Antilogía
Los nuevos y viejos traidores a la patria
En la historia de México, pocas expresiones cargan tanto peso moral y político como la de “traidor a la patria”. No es una denominación ligera: es una condena que hiere la memoria colectiva, porque implica no solo la deslealtad a una persona o a un Gobierno, sino al pueblo entero, a la nación en su conjunto. Ser traidor a la patria significa renunciar al deber más alto de cualquier ciudadana o ciudadano, que es defender la soberanía nacional.
México ha padecido episodios de traición a lo largo de su historia, y cada uno de ellos dejó cicatrices profundas.
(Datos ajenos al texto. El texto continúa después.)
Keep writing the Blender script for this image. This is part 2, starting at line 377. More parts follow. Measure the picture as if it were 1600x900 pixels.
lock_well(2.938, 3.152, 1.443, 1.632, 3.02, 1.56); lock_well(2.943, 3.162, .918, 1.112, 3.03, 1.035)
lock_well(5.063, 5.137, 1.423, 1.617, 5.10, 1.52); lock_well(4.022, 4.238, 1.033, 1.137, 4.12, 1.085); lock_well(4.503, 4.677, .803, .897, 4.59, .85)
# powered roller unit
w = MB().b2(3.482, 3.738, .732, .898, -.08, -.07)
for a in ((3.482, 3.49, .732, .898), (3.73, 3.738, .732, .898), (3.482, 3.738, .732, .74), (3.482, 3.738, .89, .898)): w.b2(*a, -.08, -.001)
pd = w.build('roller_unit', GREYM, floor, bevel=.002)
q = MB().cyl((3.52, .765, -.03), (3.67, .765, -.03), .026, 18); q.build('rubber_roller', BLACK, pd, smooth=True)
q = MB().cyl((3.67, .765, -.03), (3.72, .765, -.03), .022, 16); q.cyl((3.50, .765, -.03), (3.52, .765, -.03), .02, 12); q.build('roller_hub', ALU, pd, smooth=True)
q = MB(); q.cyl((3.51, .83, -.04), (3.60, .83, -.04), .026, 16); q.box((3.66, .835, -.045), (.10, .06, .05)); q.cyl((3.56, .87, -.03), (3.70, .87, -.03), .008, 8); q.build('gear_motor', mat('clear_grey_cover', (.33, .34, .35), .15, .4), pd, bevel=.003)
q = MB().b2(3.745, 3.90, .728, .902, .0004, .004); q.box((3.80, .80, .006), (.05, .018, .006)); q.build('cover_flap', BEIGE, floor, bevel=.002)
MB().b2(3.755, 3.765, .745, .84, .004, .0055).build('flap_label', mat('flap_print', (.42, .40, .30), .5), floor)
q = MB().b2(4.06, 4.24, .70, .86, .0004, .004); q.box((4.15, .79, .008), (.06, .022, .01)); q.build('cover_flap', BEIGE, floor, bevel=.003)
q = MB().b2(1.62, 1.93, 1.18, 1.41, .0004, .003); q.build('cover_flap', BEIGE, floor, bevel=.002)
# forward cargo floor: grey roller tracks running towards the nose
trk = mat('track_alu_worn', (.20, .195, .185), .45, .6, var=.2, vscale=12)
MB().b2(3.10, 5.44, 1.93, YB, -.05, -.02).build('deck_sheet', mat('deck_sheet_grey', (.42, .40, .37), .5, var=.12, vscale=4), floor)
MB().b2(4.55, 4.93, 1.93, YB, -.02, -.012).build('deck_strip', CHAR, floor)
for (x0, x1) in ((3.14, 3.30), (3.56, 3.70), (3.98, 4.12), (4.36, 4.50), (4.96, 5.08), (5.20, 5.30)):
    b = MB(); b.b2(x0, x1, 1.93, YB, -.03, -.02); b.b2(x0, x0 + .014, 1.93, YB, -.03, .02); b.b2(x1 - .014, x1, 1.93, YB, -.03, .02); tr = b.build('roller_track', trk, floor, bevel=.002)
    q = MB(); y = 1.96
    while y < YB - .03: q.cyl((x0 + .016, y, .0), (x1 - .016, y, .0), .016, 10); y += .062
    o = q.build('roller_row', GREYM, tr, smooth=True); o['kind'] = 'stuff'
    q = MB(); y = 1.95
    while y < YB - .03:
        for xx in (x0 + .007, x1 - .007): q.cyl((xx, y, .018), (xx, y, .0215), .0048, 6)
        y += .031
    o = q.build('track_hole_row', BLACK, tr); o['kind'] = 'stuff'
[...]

El más recordado es, sin duda, el de Antonio López de Santa Anna, quien, tras perder la guerra con Estados Unidos en 1848, firmó el Tratado de Guadalupe Hidalgo. Con ese documento entregó la mitad de nuestro territorio. Pero no se trató solamente de incompetencia militar, fue la falta de visión, de dignidad y de amor por México lo que convirtió a aquel en uno de los mayores actos de traición de los que tengamos memoria.
También recordamos a Victoriano Huerta, que usurpó la Presidencia en 1913, tras asesinar a Francisco I. Madero, el presidente legítimo. El Chacal no solo traicionó a un hombre, traicionó la voluntad democrática del pueblo mexicano. Su alianza con la embajada de Estados Unidos para hacerse con el poder es un ejemplo doloroso de cómo los traidores buscan siempre a potencias extranjeras para imponerse contra la nación.
Hoy, lamentablemente, esas actitudes no han desaparecido. En pleno siglo XXI seguimos viendo a legisladores que, incapaces de convencer al pueblo con argumentos, optan por la vía más indigna: acudir a Washington a pedir presión contra México. Algunos se disfrazan de “defensores de la democracia”, pero lo que en realidad buscan es lo mismo que Huerta: valerse de intereses extranjeros para obtener lo que no les dio el voto de la ciudadanía.
Cuando un legislador mexicano viaja a Estados Unidos para solicitar sanciones, condicionamientos o injerencia en los asuntos internos de nuestra nación, se coloca en el mismo bando que aquellos que, en su momento, prefirieron servir a poderes foráneos antes que respetar la soberanía de México. La historia se repite, aunque con otros nombres y otros trajes.
El debate político de México debe darse en México. Los desacuerdos son legítimos y necesarios en democracia, pero jamás se justificará que un representante popular, electo por el pueblo mexicano, se arrodille frente a otro país para pedir su intervención. Eso no es oposición política, es traición a la patria.
Lo más grave es que esa conducta afecta tanto a un gobierno en turno como a la nación en su conjunto. Cada vez que un legislador pide sanciones económicas o presiones diplomáticas contra México, está golpeando la mesa a la cual se sientan millones de familias que dependen del comercio, de la inversión y de la estabilidad nacional. Esos llamados a la intervención extranjera se convierten en puñales contra nuestra gente.
En contraste, México ha tenido innumerables ejemplos de lealtad y dignidad ante los intentos de injerencia externa. Recordemos a Benito Juárez, que enfrentó con firmeza la invasión francesa y dejó claro que “entre los individuos, como entre las naciones, el respeto al derecho ajeno es la paz”. Evoquemos también a Lázaro Cárdenas, quien, en 1938, al expropiar el petróleo, soportó amenazas y presiones externas, pero defendió con firmeza los recursos de la nación.
Esa es la diferencia entre un patriota y un traidor: mientras uno se planta con firmeza para defender a su pueblo, el otro se doblega y ofrece la soberanía nacional como moneda de cambio.
México es un país con memoria. La historia nos enseña que los traidores pueden tener un momento de protagonismo, pero nunca prevalecen. Santa Anna murió en el olvido; Huerta, en el exilio. Mientras tanto, Juárez y Cárdenas siguen vivos en la conciencia nacional como símbolos de dignidad.
Hoy nos corresponde a nosotras y nosotros, como representantes del pueblo, denunciar esas conductas, pero también recordar al pueblo que la patria no se vende, no se negocia, no se entrega. Quienes lo hagan serán juzgados no solo por la ley, sino por la historia.
Porque México, con sus heridas y sus victorias, ha llegado hasta aquí gracias a la valentía de quienes lo defendieron y pese a la traición de quienes quisieron venderlo. Y en esa línea se mantiene firme el compromiso de quienes creemos que la soberanía no se implora, se ejerce.